→ Working data:
-----

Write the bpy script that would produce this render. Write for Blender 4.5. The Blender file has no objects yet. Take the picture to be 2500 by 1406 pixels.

-----

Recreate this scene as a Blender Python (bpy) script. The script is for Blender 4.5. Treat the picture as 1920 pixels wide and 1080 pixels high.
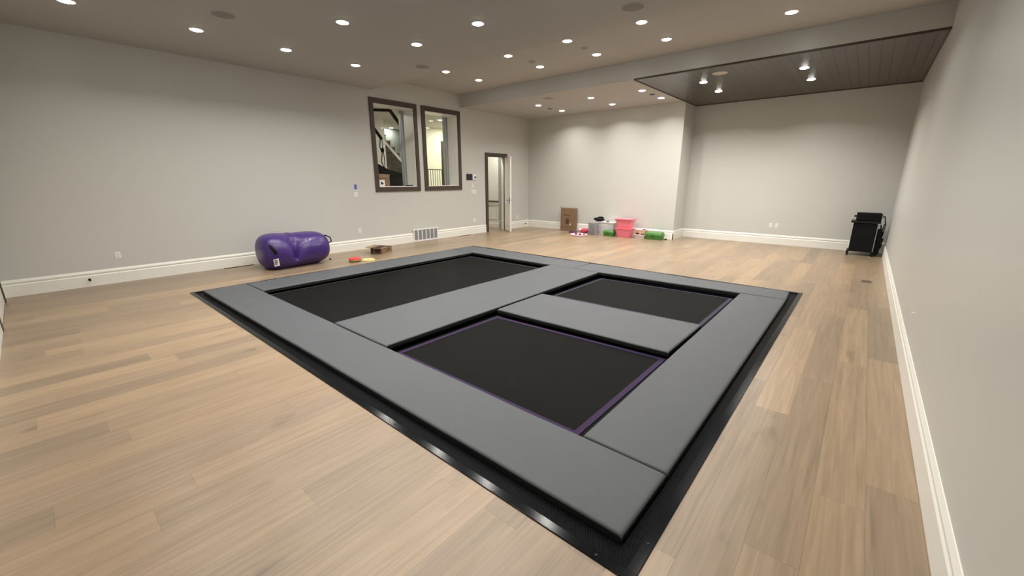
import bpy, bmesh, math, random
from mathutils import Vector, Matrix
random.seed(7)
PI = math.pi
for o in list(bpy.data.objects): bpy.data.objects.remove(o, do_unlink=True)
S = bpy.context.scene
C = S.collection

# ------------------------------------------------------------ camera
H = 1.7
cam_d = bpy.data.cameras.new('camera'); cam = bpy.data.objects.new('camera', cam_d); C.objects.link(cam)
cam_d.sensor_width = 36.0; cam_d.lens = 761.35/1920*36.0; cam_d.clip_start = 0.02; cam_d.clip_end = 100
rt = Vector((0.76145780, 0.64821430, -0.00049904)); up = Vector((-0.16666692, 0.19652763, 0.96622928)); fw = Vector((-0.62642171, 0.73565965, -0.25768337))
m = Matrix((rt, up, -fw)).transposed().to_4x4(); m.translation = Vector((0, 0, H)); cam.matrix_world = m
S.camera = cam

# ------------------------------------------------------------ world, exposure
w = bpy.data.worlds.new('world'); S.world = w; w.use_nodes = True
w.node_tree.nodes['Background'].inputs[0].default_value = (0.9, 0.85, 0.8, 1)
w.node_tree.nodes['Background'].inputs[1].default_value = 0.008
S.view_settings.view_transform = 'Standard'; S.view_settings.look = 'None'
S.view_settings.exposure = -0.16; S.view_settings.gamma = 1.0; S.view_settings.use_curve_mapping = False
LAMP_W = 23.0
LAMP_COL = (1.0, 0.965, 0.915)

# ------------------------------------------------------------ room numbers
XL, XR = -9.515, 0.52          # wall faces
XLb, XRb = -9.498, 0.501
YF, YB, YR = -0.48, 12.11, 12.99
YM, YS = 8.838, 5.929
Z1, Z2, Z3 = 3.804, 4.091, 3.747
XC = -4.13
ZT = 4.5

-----

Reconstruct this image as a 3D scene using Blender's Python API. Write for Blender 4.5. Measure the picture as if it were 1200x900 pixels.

-----

→ Work instructions:
Quote the lines above exactly, starting with the one that has "Recreate this scene" and ending with the one that has "S.camera = cam"; drop the pictures and include nothing else.

→ Exercise output:
Recreate this scene as a Blender Python (bpy) script. The script is for Blender 4.5. Treat the picture as 1920 pixels wide and 1080 pixels high.
import bpy, bmesh, math, random
from mathutils import Vector, Matrix
random.seed(7)
PI = math.pi
for o in list(bpy.data.objects): bpy.data.objects.remove(o, do_unlink=True)
S = bpy.context.scene
C = S.collection

# ------------------------------------------------------------ camera
H = 1.7
cam_d = bpy.data.cameras.new('camera'); cam = bpy.data.objects.new('camera', cam_d); C.objects.link(cam)
cam_d.sensor_width = 36.0; cam_d.lens = 761.35/1920*36.0; cam_d.clip_start = 0.02; cam_d.clip_end = 100
rt = Vector((0.76145780, 0.64821430, -0.00049904)); up = Vector((-0.16666692, 0.19652763, 0.96622928)); fw = Vector((-0.62642171, 0.73565965, -0.25768337))
m = Matrix((rt, up, -fw)).transposed().to_4x4(); m.translation = Vector((0, 0, H)); cam.matrix_world = m
S.camera = cam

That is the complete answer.